Long-term geotechnical response of Venice coastal defences detected by Persistent Scatterer Interferometry
L. Bincoletto
Geological consultant, San Vito al Tagliamento, Italy
P. Simonini
Department of Hydraulic, Maritime, Environmental and Geotechnical Engineering, University of Padova,
Padova, Italy
T. Strozzi
Gamma Remote Sensing, Gumligen, Switzerland
P. Teatini
Dept. Mathematical Methods and Models for Scientific
Applications, University of Padova, Padova, Italy
L. Tosi
Institute of Marine Sciences, CNR, Venezia, Italy
ABSTRACT
With a surface area of about 550 km2 the Venice Lagoon is the largest Italian wetland,
open to the tides of the Upper Adriatic Sea (the highest tides in the Mediterranean Sea).
The lagoon is connected to the sea through three inlets, which divide the narrow littoral strip
separating the inner water body from the Adriatic. Several nearshore and offshore structures have
been constructed over the decades to protect such a unique city and its coastal environment from
sea storms and high waters, whose frequency and level are increasing due to relative sea level rise.
Long jetties have been built at the inlets between the end of the 18th and beginning of the 19th
centuries and then reinforced between 1994 and 1997. Since 2003, in the framework of the MOSE
construction (i.e., the project of mobile barriers for the temporarily closure of the lagoon to
the sea), the jetties have been extended, new breakwaters have been constructed in front of the
inlets, and a small island has been realized within the Lido inlet to support the MOSE gates.
An accurate quantification of the movements of these coastal defenses due to long-term consolidation
has been carried out by Persistent Scatterer Interferometry (PSI) using ENVISAT ASAR and TerraSAR-X
images acquired from April 2003 to December 2009 and from March 2008 and January 2009, respectively.
The displacements range between few mm/yr for the structures older than 10 years up to 50-70 mm/yr
for those realized few years ago. The PSI measurements have been combined with the outcome of a
detailed geomechanical characterization of the lagoon subsoil down to -50 m depth below msl.

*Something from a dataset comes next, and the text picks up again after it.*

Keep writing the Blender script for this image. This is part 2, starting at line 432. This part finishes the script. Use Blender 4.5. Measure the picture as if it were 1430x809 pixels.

The geotechnical dataset has been collected at a test site located on the northern littoral where
an instrumented 20 m radius, 6.7 m high vertically-walled reinforced sand embankment was built at
the end of 2002 and monitored till to 2007. The use of the derived stress-strain properties together
with the actual lithostratigraphy below the structures, which is available from several piezocone
profiles and boreholes, allow for the computation of secondary compression rates that match very well
the PSI-derived movements. The results provide important information on the expected time-dependent
settlement of these structures and prove the potentiality of PSI in controlling the geomechanical
response of large coastal structures.